Exercise task: In the records below, begin at the line that has "gi = uni(5200, -2.6, -1.2, -.95, .95, lambda" and stop after the line that has "gl = uni(900, -3.4, -2.5, -2.1, 1.4, lambda"; quote those lines verbatim and nothing more.

Data lines:

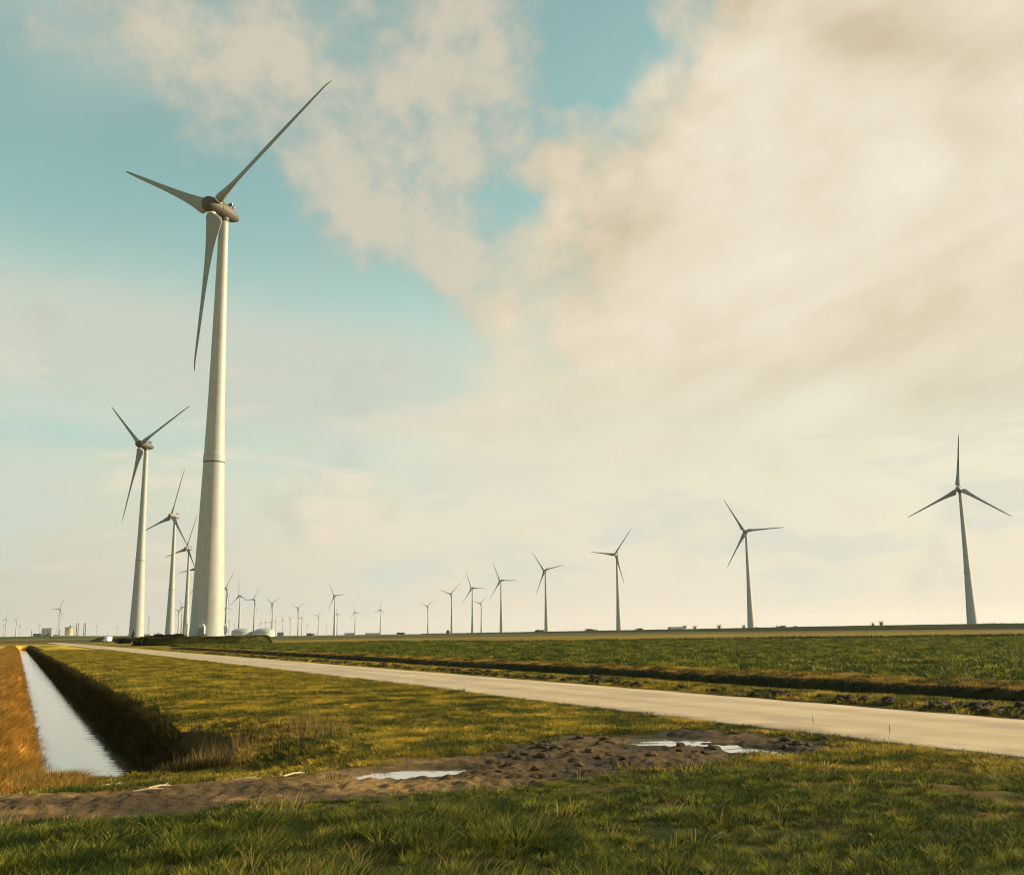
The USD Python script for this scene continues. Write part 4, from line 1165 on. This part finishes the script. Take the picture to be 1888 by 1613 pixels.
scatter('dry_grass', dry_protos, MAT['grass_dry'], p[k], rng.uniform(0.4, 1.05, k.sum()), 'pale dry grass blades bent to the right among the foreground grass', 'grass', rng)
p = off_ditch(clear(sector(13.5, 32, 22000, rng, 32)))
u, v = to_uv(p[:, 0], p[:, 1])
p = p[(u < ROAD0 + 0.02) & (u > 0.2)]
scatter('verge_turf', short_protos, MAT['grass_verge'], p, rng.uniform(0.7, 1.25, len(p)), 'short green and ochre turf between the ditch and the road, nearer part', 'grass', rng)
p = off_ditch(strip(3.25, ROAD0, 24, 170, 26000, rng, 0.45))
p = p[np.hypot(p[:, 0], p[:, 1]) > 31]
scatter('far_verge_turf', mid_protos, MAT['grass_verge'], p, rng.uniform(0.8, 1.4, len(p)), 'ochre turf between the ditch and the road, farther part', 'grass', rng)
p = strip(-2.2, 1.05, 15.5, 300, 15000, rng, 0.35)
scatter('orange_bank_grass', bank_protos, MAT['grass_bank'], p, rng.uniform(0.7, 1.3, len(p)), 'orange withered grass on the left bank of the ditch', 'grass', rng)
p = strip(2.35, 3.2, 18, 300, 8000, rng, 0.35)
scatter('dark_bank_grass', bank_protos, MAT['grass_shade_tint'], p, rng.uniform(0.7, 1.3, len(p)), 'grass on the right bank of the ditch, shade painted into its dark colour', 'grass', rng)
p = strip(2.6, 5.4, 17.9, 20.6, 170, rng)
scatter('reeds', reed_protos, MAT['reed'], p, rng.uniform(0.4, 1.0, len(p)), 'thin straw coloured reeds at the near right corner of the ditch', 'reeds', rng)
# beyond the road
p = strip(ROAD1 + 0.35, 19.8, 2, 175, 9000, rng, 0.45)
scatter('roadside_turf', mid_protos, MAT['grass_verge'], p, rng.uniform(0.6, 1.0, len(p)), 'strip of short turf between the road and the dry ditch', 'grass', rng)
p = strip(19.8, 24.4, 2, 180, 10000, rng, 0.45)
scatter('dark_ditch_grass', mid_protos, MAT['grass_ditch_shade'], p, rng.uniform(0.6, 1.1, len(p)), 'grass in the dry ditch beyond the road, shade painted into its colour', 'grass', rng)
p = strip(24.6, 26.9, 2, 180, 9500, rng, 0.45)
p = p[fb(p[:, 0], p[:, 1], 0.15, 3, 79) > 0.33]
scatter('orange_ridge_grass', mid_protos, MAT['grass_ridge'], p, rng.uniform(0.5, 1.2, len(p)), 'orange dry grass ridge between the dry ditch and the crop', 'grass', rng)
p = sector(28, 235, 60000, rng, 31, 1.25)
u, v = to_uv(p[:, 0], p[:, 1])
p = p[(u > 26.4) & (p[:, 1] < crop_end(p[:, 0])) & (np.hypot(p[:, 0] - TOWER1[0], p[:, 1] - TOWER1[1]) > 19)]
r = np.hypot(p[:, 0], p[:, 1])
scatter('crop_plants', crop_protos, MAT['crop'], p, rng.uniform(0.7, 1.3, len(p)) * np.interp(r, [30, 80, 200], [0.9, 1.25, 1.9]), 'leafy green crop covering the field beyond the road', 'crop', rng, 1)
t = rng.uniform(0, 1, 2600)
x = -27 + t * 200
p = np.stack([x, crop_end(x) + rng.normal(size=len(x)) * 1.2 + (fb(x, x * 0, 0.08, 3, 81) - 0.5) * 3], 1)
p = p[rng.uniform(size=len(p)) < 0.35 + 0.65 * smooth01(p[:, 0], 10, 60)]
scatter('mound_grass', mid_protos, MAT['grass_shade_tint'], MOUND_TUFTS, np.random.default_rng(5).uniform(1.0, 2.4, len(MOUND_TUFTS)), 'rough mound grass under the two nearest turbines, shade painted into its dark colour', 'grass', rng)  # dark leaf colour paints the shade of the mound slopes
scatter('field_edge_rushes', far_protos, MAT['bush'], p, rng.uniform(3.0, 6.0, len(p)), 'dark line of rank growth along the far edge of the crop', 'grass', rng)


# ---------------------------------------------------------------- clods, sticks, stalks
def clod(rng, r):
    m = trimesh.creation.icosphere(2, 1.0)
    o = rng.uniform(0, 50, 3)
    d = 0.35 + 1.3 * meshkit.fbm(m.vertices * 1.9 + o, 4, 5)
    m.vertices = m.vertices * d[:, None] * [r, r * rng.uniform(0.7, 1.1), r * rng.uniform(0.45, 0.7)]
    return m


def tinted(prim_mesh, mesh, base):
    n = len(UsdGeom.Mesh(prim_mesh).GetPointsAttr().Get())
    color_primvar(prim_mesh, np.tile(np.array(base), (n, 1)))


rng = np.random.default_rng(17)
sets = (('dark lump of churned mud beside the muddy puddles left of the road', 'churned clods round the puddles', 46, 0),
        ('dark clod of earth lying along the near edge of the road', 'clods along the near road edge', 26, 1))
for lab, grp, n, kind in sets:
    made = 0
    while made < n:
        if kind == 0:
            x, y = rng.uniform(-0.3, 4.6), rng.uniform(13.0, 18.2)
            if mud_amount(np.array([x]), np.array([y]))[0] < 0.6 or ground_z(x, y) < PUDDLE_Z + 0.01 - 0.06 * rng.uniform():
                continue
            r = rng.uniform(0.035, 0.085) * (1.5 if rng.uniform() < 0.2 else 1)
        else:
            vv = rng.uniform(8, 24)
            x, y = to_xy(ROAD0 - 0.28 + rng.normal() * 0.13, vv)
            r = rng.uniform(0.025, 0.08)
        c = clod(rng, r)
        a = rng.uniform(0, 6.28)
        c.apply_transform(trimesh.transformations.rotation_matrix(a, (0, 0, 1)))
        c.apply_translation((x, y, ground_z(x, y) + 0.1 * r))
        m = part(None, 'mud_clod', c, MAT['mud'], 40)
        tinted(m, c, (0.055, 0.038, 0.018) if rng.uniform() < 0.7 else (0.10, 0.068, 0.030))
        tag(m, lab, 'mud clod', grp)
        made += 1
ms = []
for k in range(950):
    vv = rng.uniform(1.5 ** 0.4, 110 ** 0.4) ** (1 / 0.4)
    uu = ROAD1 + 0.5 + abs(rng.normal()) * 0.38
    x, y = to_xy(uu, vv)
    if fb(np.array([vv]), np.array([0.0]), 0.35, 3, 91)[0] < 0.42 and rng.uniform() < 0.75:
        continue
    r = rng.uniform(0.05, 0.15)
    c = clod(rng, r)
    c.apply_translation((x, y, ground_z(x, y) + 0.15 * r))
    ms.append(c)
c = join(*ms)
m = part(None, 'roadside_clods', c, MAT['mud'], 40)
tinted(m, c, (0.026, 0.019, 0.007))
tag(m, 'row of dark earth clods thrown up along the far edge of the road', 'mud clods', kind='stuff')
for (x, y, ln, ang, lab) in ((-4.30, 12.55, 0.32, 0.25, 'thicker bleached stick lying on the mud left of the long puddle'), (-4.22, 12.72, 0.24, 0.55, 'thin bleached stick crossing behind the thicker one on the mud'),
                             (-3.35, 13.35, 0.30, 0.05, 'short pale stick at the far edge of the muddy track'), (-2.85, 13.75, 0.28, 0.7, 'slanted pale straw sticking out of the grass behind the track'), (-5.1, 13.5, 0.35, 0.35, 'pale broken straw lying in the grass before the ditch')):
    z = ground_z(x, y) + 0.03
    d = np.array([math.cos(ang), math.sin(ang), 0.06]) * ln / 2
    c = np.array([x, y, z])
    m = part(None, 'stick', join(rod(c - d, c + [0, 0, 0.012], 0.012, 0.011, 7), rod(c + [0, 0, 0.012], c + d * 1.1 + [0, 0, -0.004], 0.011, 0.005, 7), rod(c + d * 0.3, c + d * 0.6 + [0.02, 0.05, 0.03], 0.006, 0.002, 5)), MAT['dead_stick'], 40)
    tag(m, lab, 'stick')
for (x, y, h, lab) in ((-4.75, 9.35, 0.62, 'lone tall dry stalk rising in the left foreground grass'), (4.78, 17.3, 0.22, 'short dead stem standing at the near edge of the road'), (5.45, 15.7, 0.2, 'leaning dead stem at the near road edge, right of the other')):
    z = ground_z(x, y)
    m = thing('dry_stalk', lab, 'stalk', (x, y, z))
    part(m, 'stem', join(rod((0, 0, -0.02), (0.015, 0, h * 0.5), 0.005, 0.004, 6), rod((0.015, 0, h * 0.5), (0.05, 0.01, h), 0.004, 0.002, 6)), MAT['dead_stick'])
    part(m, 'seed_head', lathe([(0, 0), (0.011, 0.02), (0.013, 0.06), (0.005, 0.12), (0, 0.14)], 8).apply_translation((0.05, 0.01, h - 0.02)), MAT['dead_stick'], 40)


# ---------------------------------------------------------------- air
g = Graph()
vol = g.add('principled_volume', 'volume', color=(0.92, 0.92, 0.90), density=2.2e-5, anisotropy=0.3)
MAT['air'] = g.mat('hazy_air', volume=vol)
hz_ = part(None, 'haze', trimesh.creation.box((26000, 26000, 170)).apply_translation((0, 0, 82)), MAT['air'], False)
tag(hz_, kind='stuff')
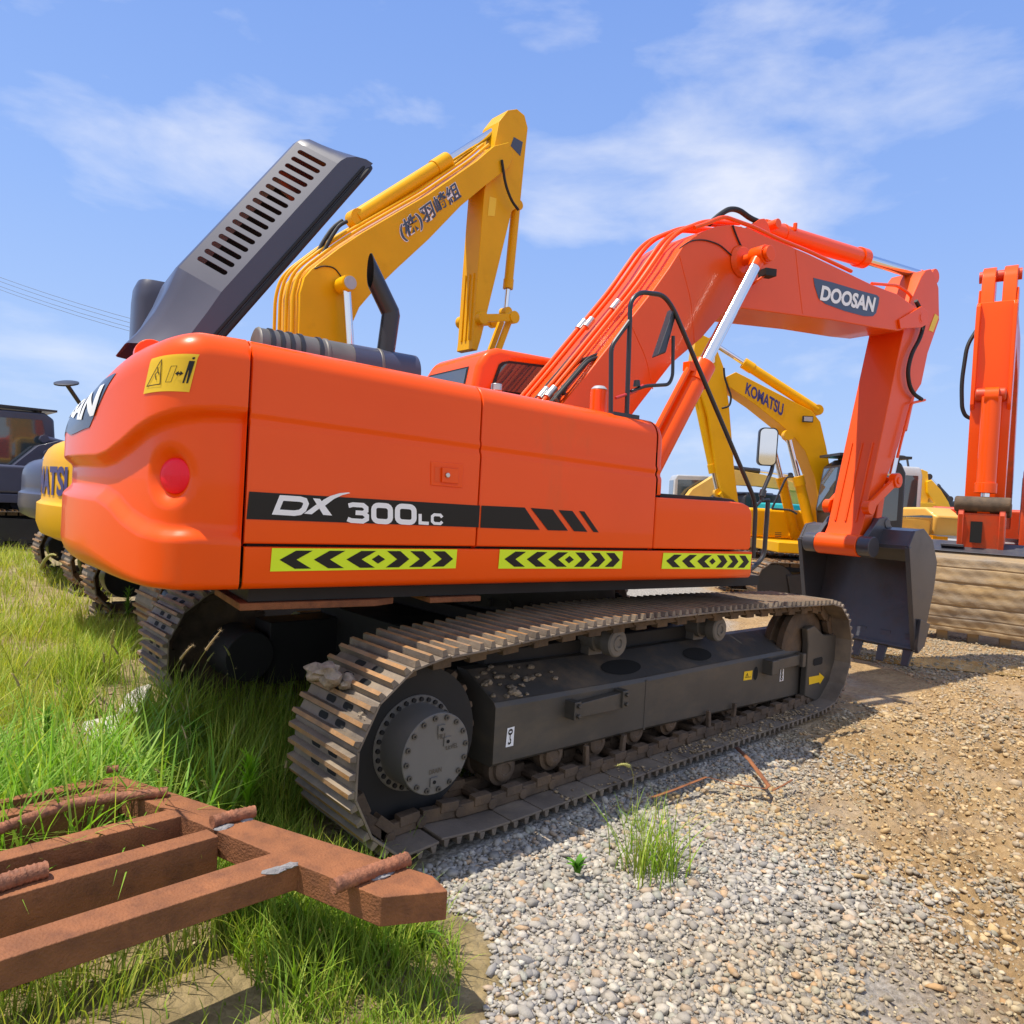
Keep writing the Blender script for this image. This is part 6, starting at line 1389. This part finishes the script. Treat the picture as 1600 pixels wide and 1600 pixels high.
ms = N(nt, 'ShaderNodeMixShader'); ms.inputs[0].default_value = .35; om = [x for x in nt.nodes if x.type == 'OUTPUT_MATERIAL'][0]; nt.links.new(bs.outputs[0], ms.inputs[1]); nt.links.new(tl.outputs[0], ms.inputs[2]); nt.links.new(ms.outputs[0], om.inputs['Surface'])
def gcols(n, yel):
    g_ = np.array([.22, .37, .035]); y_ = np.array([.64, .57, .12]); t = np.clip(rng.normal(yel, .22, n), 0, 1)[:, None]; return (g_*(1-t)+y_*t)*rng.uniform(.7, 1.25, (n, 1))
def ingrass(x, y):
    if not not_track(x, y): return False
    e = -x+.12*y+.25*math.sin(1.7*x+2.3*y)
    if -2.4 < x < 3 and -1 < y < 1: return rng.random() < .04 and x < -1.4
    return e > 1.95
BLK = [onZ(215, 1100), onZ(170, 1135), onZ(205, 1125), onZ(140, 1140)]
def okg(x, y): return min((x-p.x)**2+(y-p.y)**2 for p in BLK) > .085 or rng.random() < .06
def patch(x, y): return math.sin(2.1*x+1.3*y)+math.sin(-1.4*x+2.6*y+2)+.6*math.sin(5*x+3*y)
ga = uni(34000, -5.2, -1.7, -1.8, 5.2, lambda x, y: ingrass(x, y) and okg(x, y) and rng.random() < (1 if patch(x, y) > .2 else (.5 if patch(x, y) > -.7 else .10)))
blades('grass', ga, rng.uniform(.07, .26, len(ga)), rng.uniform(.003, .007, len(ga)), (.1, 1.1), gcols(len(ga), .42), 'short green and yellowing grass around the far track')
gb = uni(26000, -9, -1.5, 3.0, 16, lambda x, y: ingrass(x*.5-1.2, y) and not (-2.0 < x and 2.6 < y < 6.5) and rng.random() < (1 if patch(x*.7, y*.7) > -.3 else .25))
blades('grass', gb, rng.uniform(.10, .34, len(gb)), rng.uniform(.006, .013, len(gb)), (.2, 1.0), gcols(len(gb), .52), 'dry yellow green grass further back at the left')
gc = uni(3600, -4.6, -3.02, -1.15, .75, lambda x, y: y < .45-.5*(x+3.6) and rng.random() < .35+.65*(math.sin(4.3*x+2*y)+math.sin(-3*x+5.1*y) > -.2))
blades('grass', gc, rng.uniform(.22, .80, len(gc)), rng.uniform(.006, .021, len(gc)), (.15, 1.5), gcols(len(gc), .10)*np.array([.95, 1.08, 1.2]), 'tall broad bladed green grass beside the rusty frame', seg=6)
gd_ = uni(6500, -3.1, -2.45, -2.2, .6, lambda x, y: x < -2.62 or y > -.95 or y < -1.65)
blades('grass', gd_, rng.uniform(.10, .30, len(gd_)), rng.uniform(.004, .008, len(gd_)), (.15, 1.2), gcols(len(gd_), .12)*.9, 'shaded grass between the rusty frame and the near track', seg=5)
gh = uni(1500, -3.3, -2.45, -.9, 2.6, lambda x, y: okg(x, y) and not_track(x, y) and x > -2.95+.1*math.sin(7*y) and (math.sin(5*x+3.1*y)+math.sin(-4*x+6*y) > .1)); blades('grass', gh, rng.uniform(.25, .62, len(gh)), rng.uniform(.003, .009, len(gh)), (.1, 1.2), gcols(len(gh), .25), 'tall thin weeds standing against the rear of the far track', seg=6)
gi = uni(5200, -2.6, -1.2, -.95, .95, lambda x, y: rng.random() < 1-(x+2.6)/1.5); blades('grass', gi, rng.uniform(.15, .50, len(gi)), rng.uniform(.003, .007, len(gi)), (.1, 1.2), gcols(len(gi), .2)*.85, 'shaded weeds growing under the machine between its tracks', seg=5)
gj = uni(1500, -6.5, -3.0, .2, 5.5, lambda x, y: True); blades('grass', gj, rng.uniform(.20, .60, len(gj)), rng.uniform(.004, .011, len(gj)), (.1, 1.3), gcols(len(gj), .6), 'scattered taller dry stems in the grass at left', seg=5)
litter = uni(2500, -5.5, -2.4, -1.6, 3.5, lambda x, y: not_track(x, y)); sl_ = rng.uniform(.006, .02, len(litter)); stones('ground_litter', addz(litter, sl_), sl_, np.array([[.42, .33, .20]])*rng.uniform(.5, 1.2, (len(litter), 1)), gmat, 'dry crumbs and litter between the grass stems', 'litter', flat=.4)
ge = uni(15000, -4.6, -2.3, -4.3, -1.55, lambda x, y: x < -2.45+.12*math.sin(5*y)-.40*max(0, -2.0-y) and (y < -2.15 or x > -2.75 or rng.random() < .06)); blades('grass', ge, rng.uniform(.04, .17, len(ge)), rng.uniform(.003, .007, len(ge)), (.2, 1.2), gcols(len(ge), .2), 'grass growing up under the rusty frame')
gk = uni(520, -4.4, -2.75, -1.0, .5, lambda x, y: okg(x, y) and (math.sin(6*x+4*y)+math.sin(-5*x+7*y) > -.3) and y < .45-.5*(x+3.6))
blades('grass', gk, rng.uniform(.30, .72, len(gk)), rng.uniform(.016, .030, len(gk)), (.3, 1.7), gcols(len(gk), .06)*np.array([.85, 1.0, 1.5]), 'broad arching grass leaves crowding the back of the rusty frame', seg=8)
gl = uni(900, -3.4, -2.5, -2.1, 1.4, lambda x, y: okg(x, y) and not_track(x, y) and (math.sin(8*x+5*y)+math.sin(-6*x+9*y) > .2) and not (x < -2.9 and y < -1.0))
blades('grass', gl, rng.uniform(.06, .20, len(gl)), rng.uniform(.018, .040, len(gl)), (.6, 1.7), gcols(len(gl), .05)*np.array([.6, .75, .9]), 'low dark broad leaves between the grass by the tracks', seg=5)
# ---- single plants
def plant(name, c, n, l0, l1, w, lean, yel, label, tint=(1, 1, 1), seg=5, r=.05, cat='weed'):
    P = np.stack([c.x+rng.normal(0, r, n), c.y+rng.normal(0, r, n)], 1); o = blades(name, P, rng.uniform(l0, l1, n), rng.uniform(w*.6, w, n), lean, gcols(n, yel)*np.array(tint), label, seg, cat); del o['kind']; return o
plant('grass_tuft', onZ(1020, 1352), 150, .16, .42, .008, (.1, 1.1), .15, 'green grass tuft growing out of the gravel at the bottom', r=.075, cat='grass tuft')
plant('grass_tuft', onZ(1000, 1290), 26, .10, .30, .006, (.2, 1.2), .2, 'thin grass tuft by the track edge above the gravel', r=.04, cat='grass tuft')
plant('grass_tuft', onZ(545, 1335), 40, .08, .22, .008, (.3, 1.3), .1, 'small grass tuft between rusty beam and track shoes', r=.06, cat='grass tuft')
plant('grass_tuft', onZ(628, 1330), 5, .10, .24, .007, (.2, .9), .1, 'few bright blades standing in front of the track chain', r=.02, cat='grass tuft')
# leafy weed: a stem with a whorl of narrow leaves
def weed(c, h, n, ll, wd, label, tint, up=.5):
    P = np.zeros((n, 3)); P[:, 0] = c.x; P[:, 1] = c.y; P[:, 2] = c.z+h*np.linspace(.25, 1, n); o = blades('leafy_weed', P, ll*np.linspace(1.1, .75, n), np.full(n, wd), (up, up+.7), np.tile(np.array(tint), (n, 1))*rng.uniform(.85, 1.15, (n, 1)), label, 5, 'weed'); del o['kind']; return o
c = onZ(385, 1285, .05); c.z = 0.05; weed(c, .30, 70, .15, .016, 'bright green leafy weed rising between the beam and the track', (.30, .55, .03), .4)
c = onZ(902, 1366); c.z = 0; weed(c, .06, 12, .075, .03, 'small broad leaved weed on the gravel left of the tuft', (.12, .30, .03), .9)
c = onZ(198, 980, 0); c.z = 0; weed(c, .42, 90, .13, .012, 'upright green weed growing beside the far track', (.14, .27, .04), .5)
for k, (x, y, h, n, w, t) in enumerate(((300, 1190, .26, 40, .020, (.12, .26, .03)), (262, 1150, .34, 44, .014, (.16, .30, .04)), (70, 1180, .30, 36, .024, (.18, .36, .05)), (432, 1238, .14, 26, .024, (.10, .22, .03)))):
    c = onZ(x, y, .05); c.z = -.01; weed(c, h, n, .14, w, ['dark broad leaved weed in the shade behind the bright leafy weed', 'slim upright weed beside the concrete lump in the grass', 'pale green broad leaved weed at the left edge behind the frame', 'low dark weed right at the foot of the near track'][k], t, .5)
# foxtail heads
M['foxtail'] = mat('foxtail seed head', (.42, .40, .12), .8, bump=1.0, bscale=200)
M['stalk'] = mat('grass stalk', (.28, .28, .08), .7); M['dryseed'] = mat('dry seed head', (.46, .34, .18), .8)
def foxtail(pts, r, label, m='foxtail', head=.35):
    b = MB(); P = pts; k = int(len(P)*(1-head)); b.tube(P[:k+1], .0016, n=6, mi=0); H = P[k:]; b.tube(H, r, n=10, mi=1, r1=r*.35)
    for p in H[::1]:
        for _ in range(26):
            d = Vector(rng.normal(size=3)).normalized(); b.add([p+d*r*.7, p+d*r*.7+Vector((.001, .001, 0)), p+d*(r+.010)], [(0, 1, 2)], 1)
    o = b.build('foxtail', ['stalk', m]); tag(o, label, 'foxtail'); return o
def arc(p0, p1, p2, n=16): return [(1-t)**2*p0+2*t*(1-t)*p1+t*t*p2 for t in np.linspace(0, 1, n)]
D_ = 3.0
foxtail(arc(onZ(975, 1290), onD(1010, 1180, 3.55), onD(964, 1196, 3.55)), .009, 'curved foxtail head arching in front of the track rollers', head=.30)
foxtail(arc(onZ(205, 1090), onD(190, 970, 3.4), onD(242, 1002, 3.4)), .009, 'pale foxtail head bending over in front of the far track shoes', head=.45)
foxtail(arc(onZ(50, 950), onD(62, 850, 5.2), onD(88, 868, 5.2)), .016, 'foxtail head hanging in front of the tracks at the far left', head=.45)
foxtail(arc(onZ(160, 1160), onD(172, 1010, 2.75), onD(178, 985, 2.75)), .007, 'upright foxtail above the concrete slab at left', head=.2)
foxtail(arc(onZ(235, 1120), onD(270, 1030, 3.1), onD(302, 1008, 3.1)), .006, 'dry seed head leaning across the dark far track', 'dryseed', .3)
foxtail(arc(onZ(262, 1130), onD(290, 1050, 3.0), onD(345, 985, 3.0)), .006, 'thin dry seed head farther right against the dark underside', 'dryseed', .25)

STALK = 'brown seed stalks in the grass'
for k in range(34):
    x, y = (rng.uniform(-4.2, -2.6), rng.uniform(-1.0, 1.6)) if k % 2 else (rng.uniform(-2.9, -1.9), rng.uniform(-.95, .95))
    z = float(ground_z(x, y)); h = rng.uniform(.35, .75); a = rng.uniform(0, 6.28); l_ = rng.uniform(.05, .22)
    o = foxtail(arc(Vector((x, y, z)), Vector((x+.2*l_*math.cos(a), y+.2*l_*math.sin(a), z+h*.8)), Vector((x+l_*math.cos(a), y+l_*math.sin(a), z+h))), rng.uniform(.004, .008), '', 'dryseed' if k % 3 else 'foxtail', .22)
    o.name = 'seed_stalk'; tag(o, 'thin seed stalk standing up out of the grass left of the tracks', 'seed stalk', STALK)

Reply:
gi = uni(5200, -2.6, -1.2, -.95, .95, lambda x, y: rng.random() < 1-(x+2.6)/1.5); blades('grass', gi, rng.uniform(.15, .50, len(gi)), rng.uniform(.003, .007, len(gi)), (.1, 1.2), gcols(len(gi), .2)*.85, 'shaded weeds growing under the machine between its tracks', seg=5)
gj = uni(1500, -6.5, -3.0, .2, 5.5, lambda x, y: True); blades('grass', gj, rng.uniform(.20, .60, len(gj)), rng.uniform(.004, .011, len(gj)), (.1, 1.3), gcols(len(gj), .6), 'scattered taller dry stems in the grass at left', seg=5)
litter = uni(2500, -5.5, -2.4, -1.6, 3.5, lambda x, y: not_track(x, y)); sl_ = rng.uniform(.006, .02, len(litter)); stones('ground_litter', addz(litter, sl_), sl_, np.array([[.42, .33, .20]])*rng.uniform(.5, 1.2, (len(litter), 1)), gmat, 'dry crumbs and litter between the grass stems', 'litter', flat=.4)
ge = uni(15000, -4.6, -2.3, -4.3, -1.55, lambda x, y: x < -2.45+.12*math.sin(5*y)-.40*max(0, -2.0-y) and (y < -2.15 or x > -2.75 or rng.random() < .06)); blades('grass', ge, rng.uniform(.04, .17, len(ge)), rng.uniform(.003, .007, len(ge)), (.2, 1.2), gcols(len(ge), .2), 'grass growing up under the rusty frame')
gk = uni(520, -4.4, -2.75, -1.0, .5, lambda x, y: okg(x, y) and (math.sin(6*x+4*y)+math.sin(-5*x+7*y) > -.3) and y < .45-.5*(x+3.6))
blades('grass', gk, rng.uniform(.30, .72, len(gk)), rng.uniform(.016, .030, len(gk)), (.3, 1.7), gcols(len(gk), .06)*np.array([.85, 1.0, 1.5]), 'broad arching grass leaves crowding the back of the rusty frame', seg=8)
gl = uni(900, -3.4, -2.5, -2.1, 1.4, lambda x, y: okg(x, y) and not_track(x, y) and (math.sin(8*x+5*y)+math.sin(-6*x+9*y) > .2) and not (x < -2.9 and y < -1.0))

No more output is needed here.